4. If you are finally able to convince them to take the payment, the application of the funds usually leaves the loan sixty days past due.

5. Typically, the scam now moves toward formal legal notice of acceleration in order to coerce the borrower into signing a highly-profitable forbearance agreement to somehow "save the home."

6. The servicer rolls thousands of dollars in penalties and an incomprehensible combination of legitimate and illegitimate fees into the agreement and the homeowner is left with no choice but to sign it or lose their home. The amount demanded will be calculated to take as much of the homeowner’s equity as possible.

Remember the superior position they have over you. They are experts with millions of successful cases behind them. It may be your first time in this situation, but it sure isn’t theirs.

The loan servicing industry helped craft the "standard" loan documents in widespread use. They are written entirely for the protection of the lending industry, not the consumer. That situation allows them to manipulate their processes and procedures to push you into a position where they can take funds from you or ultimately take your home, often within the terms and conditions of the loan.

Some do go beyond the terms or even break the law and aren’t stopped because the borrower does not actually understand the agreement they signed or the laws and regulations.

At some point they will offer you a forbearance agreement.

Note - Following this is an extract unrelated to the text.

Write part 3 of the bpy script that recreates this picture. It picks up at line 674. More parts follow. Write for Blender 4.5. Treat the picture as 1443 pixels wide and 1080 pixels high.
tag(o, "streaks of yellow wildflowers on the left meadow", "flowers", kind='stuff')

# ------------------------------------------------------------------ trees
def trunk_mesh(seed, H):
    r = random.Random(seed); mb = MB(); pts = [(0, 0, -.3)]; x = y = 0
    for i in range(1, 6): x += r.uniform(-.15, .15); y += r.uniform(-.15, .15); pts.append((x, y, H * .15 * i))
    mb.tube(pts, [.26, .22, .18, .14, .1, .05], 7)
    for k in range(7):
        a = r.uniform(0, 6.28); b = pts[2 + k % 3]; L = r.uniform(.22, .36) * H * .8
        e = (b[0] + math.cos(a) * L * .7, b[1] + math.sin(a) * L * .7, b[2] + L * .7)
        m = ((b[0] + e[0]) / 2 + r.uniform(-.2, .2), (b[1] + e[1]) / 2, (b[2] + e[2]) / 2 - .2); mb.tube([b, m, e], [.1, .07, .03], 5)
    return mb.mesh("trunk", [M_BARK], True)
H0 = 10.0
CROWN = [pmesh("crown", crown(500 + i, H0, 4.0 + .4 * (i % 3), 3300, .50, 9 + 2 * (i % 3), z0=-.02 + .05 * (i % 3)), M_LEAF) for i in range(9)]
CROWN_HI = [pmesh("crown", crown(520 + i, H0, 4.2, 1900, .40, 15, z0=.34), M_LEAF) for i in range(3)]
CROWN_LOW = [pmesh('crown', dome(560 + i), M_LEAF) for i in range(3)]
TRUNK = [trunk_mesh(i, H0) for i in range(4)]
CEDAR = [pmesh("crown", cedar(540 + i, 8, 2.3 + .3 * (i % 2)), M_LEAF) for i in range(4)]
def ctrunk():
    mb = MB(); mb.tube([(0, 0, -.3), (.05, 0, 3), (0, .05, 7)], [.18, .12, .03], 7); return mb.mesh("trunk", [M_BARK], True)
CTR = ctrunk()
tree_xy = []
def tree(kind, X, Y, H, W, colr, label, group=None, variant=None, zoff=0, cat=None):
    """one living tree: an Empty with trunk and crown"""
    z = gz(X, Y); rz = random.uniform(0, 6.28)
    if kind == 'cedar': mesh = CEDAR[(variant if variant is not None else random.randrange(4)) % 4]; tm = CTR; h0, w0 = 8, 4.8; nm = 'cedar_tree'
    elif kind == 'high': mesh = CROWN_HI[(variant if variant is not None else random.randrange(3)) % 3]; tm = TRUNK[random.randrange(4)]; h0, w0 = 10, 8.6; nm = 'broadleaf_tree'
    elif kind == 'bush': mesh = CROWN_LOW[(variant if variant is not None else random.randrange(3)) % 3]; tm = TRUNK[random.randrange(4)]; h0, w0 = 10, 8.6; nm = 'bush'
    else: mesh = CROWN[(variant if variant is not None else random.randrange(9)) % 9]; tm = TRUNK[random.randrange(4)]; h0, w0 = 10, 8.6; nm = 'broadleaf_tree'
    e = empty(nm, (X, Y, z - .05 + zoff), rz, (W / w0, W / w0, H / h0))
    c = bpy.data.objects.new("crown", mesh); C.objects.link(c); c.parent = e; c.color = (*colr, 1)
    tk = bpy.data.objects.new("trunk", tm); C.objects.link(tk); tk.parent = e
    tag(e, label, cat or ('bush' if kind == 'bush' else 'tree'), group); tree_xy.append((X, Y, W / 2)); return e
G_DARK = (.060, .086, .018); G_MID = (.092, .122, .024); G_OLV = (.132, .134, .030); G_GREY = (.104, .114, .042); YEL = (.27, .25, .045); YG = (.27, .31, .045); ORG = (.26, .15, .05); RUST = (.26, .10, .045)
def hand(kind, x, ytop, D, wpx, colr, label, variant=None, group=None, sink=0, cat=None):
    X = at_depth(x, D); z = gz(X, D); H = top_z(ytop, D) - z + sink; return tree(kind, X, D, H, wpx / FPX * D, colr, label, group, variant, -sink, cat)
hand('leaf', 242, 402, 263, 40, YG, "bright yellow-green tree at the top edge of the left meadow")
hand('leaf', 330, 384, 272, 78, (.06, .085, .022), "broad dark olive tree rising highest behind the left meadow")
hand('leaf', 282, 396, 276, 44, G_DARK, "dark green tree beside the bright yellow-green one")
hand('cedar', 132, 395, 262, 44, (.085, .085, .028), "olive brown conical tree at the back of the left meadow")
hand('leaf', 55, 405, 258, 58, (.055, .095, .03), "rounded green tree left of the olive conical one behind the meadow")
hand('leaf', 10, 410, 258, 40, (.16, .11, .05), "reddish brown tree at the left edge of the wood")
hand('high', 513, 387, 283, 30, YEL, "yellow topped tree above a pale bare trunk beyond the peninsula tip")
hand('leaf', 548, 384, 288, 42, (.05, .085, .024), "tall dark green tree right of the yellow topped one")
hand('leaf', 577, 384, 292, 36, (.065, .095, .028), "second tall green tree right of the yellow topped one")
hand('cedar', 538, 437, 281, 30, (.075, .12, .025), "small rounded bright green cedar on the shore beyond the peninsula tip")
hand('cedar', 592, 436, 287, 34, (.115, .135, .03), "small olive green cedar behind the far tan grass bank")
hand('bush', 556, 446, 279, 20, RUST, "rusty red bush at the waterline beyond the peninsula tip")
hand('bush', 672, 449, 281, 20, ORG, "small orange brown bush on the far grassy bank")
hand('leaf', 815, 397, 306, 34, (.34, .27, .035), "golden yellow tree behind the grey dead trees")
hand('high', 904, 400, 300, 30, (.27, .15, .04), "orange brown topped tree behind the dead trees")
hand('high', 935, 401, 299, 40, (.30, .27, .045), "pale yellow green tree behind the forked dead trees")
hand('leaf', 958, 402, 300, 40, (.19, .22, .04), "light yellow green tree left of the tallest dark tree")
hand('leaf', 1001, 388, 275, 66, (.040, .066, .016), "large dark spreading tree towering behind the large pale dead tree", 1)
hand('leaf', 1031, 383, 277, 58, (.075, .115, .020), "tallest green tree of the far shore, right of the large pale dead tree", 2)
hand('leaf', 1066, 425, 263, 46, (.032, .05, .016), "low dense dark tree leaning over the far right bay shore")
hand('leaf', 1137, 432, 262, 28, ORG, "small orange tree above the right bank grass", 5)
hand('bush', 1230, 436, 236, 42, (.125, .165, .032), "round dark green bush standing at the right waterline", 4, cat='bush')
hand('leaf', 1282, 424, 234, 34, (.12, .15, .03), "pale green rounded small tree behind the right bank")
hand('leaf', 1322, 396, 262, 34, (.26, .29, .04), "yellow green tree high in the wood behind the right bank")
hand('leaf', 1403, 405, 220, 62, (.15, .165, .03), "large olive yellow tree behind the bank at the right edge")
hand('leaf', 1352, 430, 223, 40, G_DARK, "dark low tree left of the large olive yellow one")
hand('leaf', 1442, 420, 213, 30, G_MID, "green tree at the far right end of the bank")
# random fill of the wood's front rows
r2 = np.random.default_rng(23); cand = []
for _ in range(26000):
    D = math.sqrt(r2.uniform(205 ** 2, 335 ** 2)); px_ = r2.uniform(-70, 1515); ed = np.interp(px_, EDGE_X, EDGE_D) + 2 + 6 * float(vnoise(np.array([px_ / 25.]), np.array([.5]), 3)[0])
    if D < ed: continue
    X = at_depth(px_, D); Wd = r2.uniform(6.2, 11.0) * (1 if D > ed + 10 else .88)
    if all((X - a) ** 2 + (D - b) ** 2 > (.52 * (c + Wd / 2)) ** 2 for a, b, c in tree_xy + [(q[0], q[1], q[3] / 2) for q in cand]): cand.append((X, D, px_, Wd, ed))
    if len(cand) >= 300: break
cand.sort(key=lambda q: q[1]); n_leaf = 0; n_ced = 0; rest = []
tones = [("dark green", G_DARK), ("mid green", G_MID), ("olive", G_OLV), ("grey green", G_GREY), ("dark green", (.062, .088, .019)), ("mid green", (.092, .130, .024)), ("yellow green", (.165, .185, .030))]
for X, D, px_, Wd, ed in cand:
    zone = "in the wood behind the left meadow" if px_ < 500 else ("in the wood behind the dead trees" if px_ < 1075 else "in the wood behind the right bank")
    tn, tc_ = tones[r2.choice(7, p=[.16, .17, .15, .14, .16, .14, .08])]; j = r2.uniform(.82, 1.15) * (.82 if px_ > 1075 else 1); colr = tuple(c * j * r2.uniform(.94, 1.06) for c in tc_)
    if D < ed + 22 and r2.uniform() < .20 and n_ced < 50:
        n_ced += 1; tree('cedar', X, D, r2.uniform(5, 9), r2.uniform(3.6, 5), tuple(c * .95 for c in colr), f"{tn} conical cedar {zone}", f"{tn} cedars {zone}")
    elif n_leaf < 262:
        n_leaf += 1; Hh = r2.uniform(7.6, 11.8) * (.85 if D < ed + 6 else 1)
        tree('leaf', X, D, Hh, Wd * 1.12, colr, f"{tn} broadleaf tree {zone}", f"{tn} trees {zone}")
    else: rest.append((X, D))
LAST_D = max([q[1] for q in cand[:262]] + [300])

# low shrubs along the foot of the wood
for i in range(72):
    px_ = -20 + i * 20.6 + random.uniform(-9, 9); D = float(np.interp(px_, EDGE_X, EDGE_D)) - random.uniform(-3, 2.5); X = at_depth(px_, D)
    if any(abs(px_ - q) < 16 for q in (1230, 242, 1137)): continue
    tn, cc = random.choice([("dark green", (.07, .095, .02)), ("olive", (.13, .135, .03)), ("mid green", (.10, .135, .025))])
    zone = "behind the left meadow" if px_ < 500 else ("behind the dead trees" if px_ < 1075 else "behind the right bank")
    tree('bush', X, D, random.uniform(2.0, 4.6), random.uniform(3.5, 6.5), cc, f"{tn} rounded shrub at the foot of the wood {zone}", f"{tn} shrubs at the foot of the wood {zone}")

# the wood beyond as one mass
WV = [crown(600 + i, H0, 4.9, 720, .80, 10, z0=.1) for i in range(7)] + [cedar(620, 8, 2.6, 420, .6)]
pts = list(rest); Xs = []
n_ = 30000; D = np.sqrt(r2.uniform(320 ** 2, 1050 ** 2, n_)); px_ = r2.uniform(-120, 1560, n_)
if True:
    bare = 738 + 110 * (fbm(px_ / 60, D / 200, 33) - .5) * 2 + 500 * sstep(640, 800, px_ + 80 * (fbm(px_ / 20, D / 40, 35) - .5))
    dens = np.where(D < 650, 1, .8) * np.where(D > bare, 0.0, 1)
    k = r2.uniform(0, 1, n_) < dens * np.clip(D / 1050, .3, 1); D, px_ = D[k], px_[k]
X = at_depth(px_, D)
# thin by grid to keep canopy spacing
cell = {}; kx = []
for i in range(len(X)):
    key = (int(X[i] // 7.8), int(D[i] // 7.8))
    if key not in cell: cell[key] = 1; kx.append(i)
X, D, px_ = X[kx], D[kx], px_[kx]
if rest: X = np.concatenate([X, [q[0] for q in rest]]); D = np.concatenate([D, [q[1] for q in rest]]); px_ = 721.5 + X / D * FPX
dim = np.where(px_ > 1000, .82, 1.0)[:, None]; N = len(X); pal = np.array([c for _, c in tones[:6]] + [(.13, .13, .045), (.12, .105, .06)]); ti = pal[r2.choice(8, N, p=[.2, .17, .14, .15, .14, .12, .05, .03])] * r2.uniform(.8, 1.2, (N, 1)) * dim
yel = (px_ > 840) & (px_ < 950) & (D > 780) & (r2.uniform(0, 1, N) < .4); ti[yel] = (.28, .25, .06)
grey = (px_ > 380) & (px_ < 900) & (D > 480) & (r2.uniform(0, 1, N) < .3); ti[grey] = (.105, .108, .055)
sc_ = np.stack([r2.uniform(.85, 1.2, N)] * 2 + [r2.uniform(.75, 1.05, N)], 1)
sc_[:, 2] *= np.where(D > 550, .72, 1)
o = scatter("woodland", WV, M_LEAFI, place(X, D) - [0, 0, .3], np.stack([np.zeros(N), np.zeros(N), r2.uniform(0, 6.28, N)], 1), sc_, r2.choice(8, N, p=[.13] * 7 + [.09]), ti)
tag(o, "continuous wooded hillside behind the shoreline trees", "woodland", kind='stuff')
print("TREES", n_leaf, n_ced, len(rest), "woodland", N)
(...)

If the borrower signs the agreement, they will soon be recycled through the process with yet more late payments and fees. But in the terms of the forbearance agreement, they may find they have signed away any legal protections they may have already had, including the right to sue the servicer for fraud or misrepresentation.

If the borrower cannot pay the amounts demanded in the forbearance agreement, the servicer will have one of their network of specialized attorney firms foreclose and the property will be sold, typically at a county auction or through their real-estate network.

If the homeowner decides to sell the property to get out of the situation and take their equity, they will find the payoff amount (which in the last month of the scam will take longer to get than the amount of time left before foreclosure) usually strips them of their equity. That combined with their artificially-damaged credit rating helps keep the victim a victim.